Thursday, April 26, 2012

The "Kindle Fire" Should Be Kept Away From Books.

A few comments on the Kindle, Fire or otherwise.

1. It seems odd, does it not, that a book-replacing piece of technology should have a name that would strike fear into the binding of the most stoutly-bound volume? You would think they would want to minimize, rather than maximize, the misobiblistic overtones of their nomenclature. I would like to suggest to anyone with aspirations of an e-book nature, that they should call their product the Tolle Lege. Latin evokes mystery, ritual, and antiquity, which are all things associated with books. The name I suggest also has the two following advantages:
a) It avoids any possible application to the destruction of books.
b) It is a quote from a book, namely Book VIII of St. Augustine's Confessions.
Even if Kindle Fire better indulges Amazon's prehistoric and Promethean fantasies, it also accords well with their rather violent name. One can imagine the Amazons coming upon a library and their chief ordering exactly what their product recommends: "Kindle Fire!"

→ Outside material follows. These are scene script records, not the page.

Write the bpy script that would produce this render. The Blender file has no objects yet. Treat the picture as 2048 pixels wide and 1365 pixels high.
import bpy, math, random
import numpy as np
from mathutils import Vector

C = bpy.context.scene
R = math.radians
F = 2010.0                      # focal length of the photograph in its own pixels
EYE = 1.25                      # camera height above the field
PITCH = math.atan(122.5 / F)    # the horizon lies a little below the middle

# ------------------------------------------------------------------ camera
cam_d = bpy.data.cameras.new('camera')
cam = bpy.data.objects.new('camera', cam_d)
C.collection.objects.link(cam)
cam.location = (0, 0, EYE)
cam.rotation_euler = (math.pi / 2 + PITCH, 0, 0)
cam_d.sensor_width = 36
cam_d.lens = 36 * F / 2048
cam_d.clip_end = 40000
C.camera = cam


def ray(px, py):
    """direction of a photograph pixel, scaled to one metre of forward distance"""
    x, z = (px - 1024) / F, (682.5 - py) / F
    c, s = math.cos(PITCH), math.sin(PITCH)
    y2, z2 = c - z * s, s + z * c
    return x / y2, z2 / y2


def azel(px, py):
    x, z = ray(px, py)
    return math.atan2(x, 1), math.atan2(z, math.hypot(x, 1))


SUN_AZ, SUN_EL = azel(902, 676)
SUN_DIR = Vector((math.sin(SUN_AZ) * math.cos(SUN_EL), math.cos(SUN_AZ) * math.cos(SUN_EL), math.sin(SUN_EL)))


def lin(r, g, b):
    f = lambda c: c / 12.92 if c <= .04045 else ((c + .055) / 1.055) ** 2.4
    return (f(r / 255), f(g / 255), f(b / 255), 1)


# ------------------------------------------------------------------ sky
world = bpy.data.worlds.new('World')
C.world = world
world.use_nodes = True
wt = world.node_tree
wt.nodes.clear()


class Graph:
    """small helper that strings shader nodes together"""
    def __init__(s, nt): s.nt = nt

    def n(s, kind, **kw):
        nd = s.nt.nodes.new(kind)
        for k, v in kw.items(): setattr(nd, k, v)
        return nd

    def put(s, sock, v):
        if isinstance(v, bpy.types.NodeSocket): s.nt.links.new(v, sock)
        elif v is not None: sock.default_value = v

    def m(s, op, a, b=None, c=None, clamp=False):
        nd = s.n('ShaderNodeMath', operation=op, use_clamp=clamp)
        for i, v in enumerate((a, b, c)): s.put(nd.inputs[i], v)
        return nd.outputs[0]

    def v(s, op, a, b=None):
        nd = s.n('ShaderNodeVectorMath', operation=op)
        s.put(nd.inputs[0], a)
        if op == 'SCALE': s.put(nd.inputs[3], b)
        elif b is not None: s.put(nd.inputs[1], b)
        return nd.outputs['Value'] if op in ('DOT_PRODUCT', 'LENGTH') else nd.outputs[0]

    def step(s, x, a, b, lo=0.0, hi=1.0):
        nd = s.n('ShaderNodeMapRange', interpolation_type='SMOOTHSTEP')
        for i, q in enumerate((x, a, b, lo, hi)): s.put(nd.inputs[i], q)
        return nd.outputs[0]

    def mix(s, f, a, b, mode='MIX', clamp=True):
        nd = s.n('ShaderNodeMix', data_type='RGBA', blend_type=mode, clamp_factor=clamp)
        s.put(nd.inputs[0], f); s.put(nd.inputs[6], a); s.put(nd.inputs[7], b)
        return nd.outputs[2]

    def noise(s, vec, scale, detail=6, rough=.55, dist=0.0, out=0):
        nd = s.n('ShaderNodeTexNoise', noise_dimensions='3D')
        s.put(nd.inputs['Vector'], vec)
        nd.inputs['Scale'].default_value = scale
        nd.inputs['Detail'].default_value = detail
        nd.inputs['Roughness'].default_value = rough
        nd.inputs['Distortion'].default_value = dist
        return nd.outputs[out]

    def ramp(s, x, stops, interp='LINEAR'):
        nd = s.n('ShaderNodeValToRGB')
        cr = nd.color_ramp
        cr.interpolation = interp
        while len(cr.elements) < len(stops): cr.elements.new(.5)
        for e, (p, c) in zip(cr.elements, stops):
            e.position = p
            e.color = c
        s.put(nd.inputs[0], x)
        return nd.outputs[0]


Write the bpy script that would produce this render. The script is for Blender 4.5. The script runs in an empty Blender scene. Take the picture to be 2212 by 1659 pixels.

2. A less antagonistic reflection on the Kindle Fire centers on the loose connection to grammar enjoyed by its name. "Kindle" is presumably a verb, since how an e-reader's name could be derived from a group of baby felines is above even the Amazon execs' pay grade, and "fire" is likely a noun. Other than that, we must leave it to the imagination to decide what possible synthetic and/or analytic signification attaches to these two words. There is, of course, the chief Amazon's destructive order (see above). This is unlikely, I deem. The "fire" part of the name is, in general, pretty redundant, because what else does one kindle (at least in a literal sense)? And is "kindle" an infinitive? An imperative? And is it acting transitively or intransitively? The glory of English is that no one ever has to know. Perhaps that is why technology is so rampant in American culture, because we can name things without being at all preoccupied by their grammatical inflections or syntax. Also, English has a lot of words that sound exactly like other words, such as the word "kindle." The use of Latin in product names would really be a great boon to those of us who like precision and clarity in nomenclature.

I hereby extend an invitation to my readers to submit names for the Kindle Fire in divers languages; Latin particularly comes to mind, but any tongue would be exceedingly welcome. Please include with your translation a defense thereof, which can be anywhere from long to short. Have fun!

Ready...Set...Kindle Fire!



  1. It's very possible that your brother may find him getting some sort of monetary compensation from users of the Kindle Fire. Although he would prefer to have his writings bound, I suppose e-writing isn't the worst.

  2. I choose "Chang" in Chinese. It means all kinds of things (some more suited, some much less), but it is certainly shorter than "Tikki Tikki Tembo-no Sa Rembo-chari Bari Ruchi-pip Peri Pembo." As we all know. It is also shorter than "Kindle Fire."